I’ve noticed this since the early Milestone releases. If I boot into runlevel 3 and press esc to see the output of the boot process, it stops at “starting the networkmanager” and begins a 30 second countdown. The result is it stops at 1 sec and then outputs “waiting” in yellow.
The boot process finishes and I can log in but I’m not connected to my network. It says that networkmanager is running but I have no ip address. Once I start X and KDE, my network connects normally.
Is anyone else getting this?
Is there a way I can get an ip address while in runlevel 3?
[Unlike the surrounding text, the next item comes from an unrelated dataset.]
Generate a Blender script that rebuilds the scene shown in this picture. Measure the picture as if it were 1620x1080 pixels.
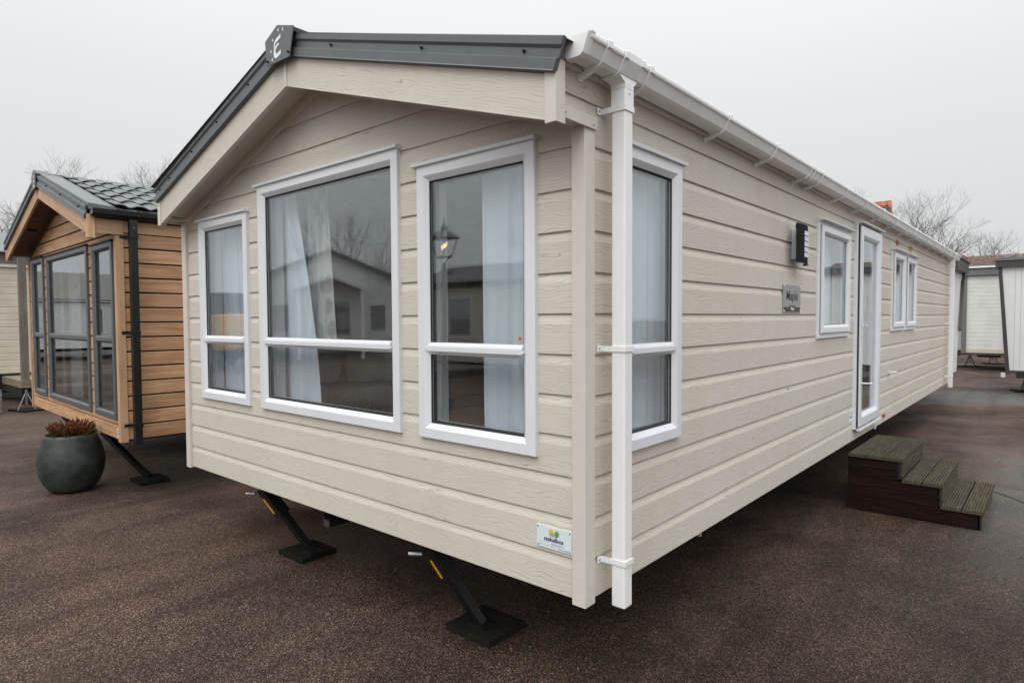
import bpy, bmesh, math, random
from mathutils import Vector, Matrix
random.seed(7)
scn = bpy.context.scene
for o in list(bpy.data.objects): bpy.data.objects.remove(o)

# ------------------------------------------------------------ camera
cam_d = bpy.data.cameras.new('camera'); cam = bpy.data.objects.new('camera', cam_d)
scn.collection.objects.link(cam); scn.camera = cam
cam_d.sensor_width = 36.0; cam_d.lens = 999.18/1620*36
cam_d.clip_start = 0.05; cam_d.clip_end = 3000
_yaw, _pit, _rol = .7133, -.0365, -.0054
_f = Vector((-math.sin(_yaw)*math.cos(_pit), math.cos(_yaw)*math.cos(_pit), math.sin(_pit)))
_r0 = Vector((math.cos(_yaw), math.sin(_yaw), 0)); _u0 = _r0.cross(_f)
_r = _r0*math.cos(_rol)+_u0*math.sin(_rol); _u = -_r0*math.sin(_rol)+_u0*math.cos(_rol)
_m = Matrix((_r, _u, -_f)).transposed().to_4x4(); _m.translation = (1.5148, -2.2249, 1.7983)
cam.matrix_world = _m

# ------------------------------------------------------------ world, sun, exposure
SUN_EL, SUN_AZ = math.radians(48), math.radians(158)   # azimuth clockwise from +Y
world = bpy.data.worlds.new('World'); scn.world = world; world.use_nodes = True
wn, wl = world.node_tree.nodes, world.node_tree.links
wn.clear()
w_out = wn.new('ShaderNodeOutputWorld'); w_bg = wn.new('ShaderNodeBackground')
w_sky = wn.new('ShaderNodeTexSky'); w_sky.sky_type = 'NISHITA'; w_sky.sun_disc = False
w_sky.sun_elevation = SUN_EL; w_sky.sun_rotation = SUN_AZ; w_sky.dust_density = 3
w_hsv = wn.new('ShaderNodeHueSaturation'); w_hsv.inputs['Saturation'].default_value = 0.15
w_geo = wn.new('ShaderNodeTexCoord'); w_sep = wn.new('ShaderNodeSeparateXYZ')
w_ramp = wn.new('ShaderNodeMapRange')                 # overcast sky: brighter towards the zenith
w_ramp.inputs['From Min'].default_value = 0.0; w_ramp.inputs['From Max'].default_value = 1.0
w_ramp.inputs['To Min'].default_value = 7.1; w_ramp.inputs['To Max'].default_value = 11.2
w_noise = wn.new('ShaderNodeTexNoise'); w_noise.inputs['Scale'].default_value = 1.2
w_noise.inputs['Detail'].default_value = 3
w_nr = wn.new('ShaderNodeMapRange'); w_nr.inputs['To Min'].default_value = 0.96; w_nr.inputs['To Max'].default_value = 1.04
w_cub = wn.new('ShaderNodeMath'); w_cub.operation = 'POWER'; w_cub.inputs[1].default_value = 3
w_cl = wn.new('ShaderNodeMath'); w_cl.operation = 'MAXIMUM'; w_cl.inputs[1].default_value = 0
w_add = wn.new('ShaderNodeMath'); w_add.operation = 'MULTIPLY_ADD'; w_add.inputs[1].default_value = 13.0
w_mul = wn.new('ShaderNodeMath'); w_mul.operation = 'MULTIPLY'
w_dot = wn.new('ShaderNodeVectorMath'); w_dot.operation = 'DOT_PRODUCT'
w_dot.inputs[1].default_value = (math.sin(SUN_AZ)*math.cos(SUN_EL), math.cos(SUN_AZ)*math.cos(SUN_EL), math.sin(SUN_EL))
w_gl = wn.new('ShaderNodeMapRange'); w_gl.inputs['From Min'].default_value = 0.2; w_gl.inputs['From Max'].default_value = 1.0
w_gl.inputs['To Min'].default_value = 1.0; w_gl.inputs['To Max'].default_value = 1.55; w_gl.interpolation_type = 'SMOOTHSTEP'   # cloud a little brighter round the hidden sun
w_mul2 = wn.new('ShaderNodeMath'); w_mul2.operation = 'MULTIPLY'
w_tint = wn.new('ShaderNodeMix'); w_tint.data_type = 'RGBA'; w_tint.blend_type = 'MULTIPLY'
w_tint.inputs['Factor'].default_value = 1.0; w_tint.inputs['B'].default_value = (0.965, 0.985, 1.0, 1)
w_mix = wn.new('ShaderNodeMix'); w_mix.data_type = 'RGBA'; w_mix.inputs['Factor'].default_value = 0.93
wl.new(w_geo.outputs['Generated'], w_sep.inputs[0]); wl.new(w_sep.outputs['Z'], w_ramp.inputs['Value'])
wl.new(w_geo.outputs['Generated'], w_noise.inputs['Vector'])
wl.new(w_noise.outputs['Fac'], w_nr.inputs['Value'])
wl.new(w_sep.outputs['Z'], w_cl.inputs[0]); wl.new(w_cl.outputs[0], w_cub.inputs[0]); wl.new(w_cub.outputs[0], w_add.inputs[0]); wl.new(w_ramp.outputs[0], w_add.inputs[2])
wl.new(w_add.outputs[0], w_mul.inputs[0]); wl.new(w_nr.outputs[0], w_mul.inputs[1])
wl.new(w_geo.outputs['Generated'], w_dot.inputs[0]); wl.new(w_dot.outputs['Value'], w_gl.inputs['Value'])
wl.new(w_mul.outputs[0], w_mul2.inputs[0]); wl.new(w_gl.outputs[0], w_mul2.inputs[1])
wl.new(w_mul2.outputs[0], w_tint.inputs['A'])
wl.new(w_sky.outputs[0], w_hsv.inputs['Color'])
wl.new(w_hsv.outputs[0], w_mix.inputs['A']); wl.new(w_tint.outputs['Result'], w_mix.inputs['B'])
wl.new(w_mix.outputs['Result'], w_bg.inputs['Color']); w_bg.inputs['Strength'].default_value = 0.10
wl.new(w_bg.outputs[0], w_out.inputs[0])

sun_d = bpy.data.lights.new('sun', 'SUN'); sun_d.energy = 0.9; sun_d.angle = math.radians(35); sun_d.color = (1, .97, .93)
sun = bpy.data.objects.new('sun', sun_d); scn.collection.objects.link(sun)
_sd = Vector((math.sin(SUN_AZ)*math.cos(SUN_EL), math.cos(SUN_AZ)*math.cos(SUN_EL), math.sin(SUN_EL)))
sun.rotation_euler = (-_sd).to_track_quat('-Z', 'Y').to_euler()
scn.view_settings.view_transform = 'Standard'; scn.view_settings.look = 'None'
scn.view_settings.exposure = 0.0; scn.view_settings.gamma = 1.0; scn.view_settings.use_curve_mapping = False

# ------------------------------------------------------------ helpers
COL = scn.collection
def tag(o, label=None, cat=None, group=None, kind=None):
    if label: o['label'] = label
    if cat: o['category'] = cat
    if group: o['group'] = group
    if kind: o['kind'] = kind
    return o
def empty(name, loc=(0,0,0), rz=0, **k):
    o = bpy.data.objects.new(name, None); COL.objects.link(o); o.location = loc; o.rotation_euler = (0,0,rz)
    o.empty_display_size = .2
    return tag(o, **k)

class MB:
    """collects solids, then links them as one mesh object"""
    def __init__(s): s.v=[]; s.f=[]; s.uvf=None
    def poly(s, vs, fs):
        n=len(s.v); s.v += [tuple(p) for p in vs]; s.f += [tuple(i+n for i in f) for f in fs]; return s
    def box(s, x0,x1,y0,y1,z0,z1):
        if x0>x1: x0,x1=x1,x0
        if y0>y1: y0,y1=y1,y0
        if z0>z1: z0,z1=z1,z0
        return s.poly([(x0,y0,z0),(x1,y0,z0),(x1,y1,z0),(x0,y1,z0),(x0,y0,z1),(x1,y0,z1),(x1,y1,z1),(x0,y1,z1)],
            [(0,3,2,1),(4,5,6,7),(0,1,5,4),(1,2,6,5),(2,3,7,6),(3,0,4,7)])
    def loft(s, rings, closed=True, caps=True):
        """rings: lists of points with equal count"""
        n=len(rings[0]); vs=[p for r in rings for p in r]; fs=[]
        for i in range(len(rings)-1):
            for j in range(n if closed else n-1):
                k=(j+1)%n; fs.append((i*n+j,i*n+k,(i+1)*n+k,(i+1)*n+j))
        if caps and closed:
            fs.append(tuple(range(n-1,-1,-1))); fs.append(tuple((len(rings)-1)*n+j for j in range(n)))
        return s.poly(vs,fs)
    def prism(s, pts, a, b):
        """pts: list of 3D points; a,b offsets"""
        a=Vector(a); b=Vector(b)
        return s.loft([[Vector(p)+a for p in pts],[Vector(p)+b for p in pts]])
    def tube(s, p0, p1, r0, r1=None, n=10):
        r1 = r0 if r1 is None else r1
        p0=Vector(p0); p1=Vector(p1); d=(p1-p0).normalized()
        a=d.orthogonal().normalized(); b=d.cross(a)
        R=lambda p,r:[p+a*math.cos(2*math.pi*i/n)*r+b*math.sin(2*math.pi*i/n)*r for i in range(n)]
        return s.loft([R(p0,r0),R(p1,r1)])
    def lathe(s, prof, n=48, c=(0,0)):
        rings=[[(c[0]+r*math.cos(2*math.pi*i/n), c[1]+r*math.sin(2*math.pi*i/n), z) for i in range(n)] for r,z in prof]
        return s.loft(rings, caps=False)
    def bar(s, p0, p1, w, h, up=(0,0,1)):
        p0=Vector(p0); p1=Vector(p1); d=(p1-p0).normalized(); sx=d.cross(Vector(up)).normalized(); sz=sx.cross(d)
        R=lambda p:[p+sx*w/2*a+sz*h/2*b for a,b in ((-1,-1),(1,-1),(1,1),(-1,1))]
        return s.loft([R(p0),R(p1)])
    def build(s, name, mat, parent=None, bevel=0, smooth=False, uv=None, seg=2, **k):
        me=bpy.data.meshes.new(name); me.from_pydata([tuple(v) for v in s.v],[],s.f)
        bm=bmesh.new(); bm.from_mesh(me)
        bmesh.ops.recalc_face_normals(bm, faces=bm.faces)
        if bevel:
            es=[e for e in bm.edges if len(e.link_faces)==2 and e.calc_face_angle(0)>0.5]
            bmesh.ops.bevel(bm, geom=es, offset=bevel, segments=seg, profile=.5, affect='EDGES', clamp_overlap=True)
        bm.to_mesh(me); bm.free()
        if uv:
            du,dv=random.random()*20, random.random()*7
            L=me.uv_layers.new(name='UVMap')
            for p in me.polygons:
                for li in p.loop_indices:
                    q=me.vertices[me.loops[li].vertex_index].co; a,b=uv(q)
                    L.data[li].uv=(a+du,b+dv)
        if smooth:
            for p in me.polygons: p.use_smooth=True
        me.materials.append(mat)
        o=bpy.data.objects.new(name, me); COL.objects.link(o)
        if parent: o.parent=parent
        return tag(o, **k)
UVW=lambda p:(p.x+p.y,p.z)
UVZ=lambda p:(p.z,p.x+p.y)
UVX=lambda p:(p.x,p.y+p.z*.5)
UVY=lambda p:(p.y,p.x+p.z*.5)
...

This doesn’t happen when booting into runlevel 3 with 11.2. The output shows networkmanager starting and immediately it shows a green ‘done’. There is no thirty second countdown like with 11.3.
I was wondering if anyone else is getting this or if it’s just my system.
Does anyone know if networkmanager requires the gui to be running to obtain an ip address?
Network manager is in fact a (local) server, that acts on requests of a (local) client. This client is normaly the network applet in a desktop and thus of course belongs to a GUI session.
I do not know if there are CLI network manager clients, but then again you have to log in in the CLI first.
Normaly systems that run only in runlevel 3 do not need a network manager because they are more server like systems and thus have a fixed network setup (in openSUSE YaST called: traditional with ifup"). Then the network is fully available when runlevel 3 (or higher) is reached.
Thanks hcvv. I see that in 11.2, despite that there’s no thirty second countdown for networkmanager, there is no ip address either. Switching to ifup does give me an ip address in runlevel 3.
I’m still curious. Is anyone else seeing the thirty second countdown for networkmanager in 11.3? This lengthens the boot time by, well, 30 seconds.
Reason why I’m doing this is because according to Dan Williams there are some features present on this version (shipped with Fedora 13) that are not included anywhere else.
Ah yes, the DW networkmangler. I’d like to know who decided that his 3rd party code was better than what had gone before from ‘inhouse’. (where are schaa and hoenig when we need 'em?) He obviously thinks that nobody uses cables or he’d have put an ‘enable’ against it. His little heart icon is nice though
Thanks for the response, koen_dewitte. My config file looks a little different:
## Type: integer
## Default: 30
#
# Some interfaces need some time to come up or come asynchronously via hotplug.
# WAIT_FOR_INTERFACES is a global wait for all mandatory interfaces in
# seconds. If empty no wait occurs.
#
WAIT_FOR_INTERFACES="30"
you can use ‘cnetworkmanager’ as a client to the Networkmanager server (like hcvv explained nicely). Install ‘cnetworkmanager’ and do a ‘man cnetworkmanager’ to find out how to use it.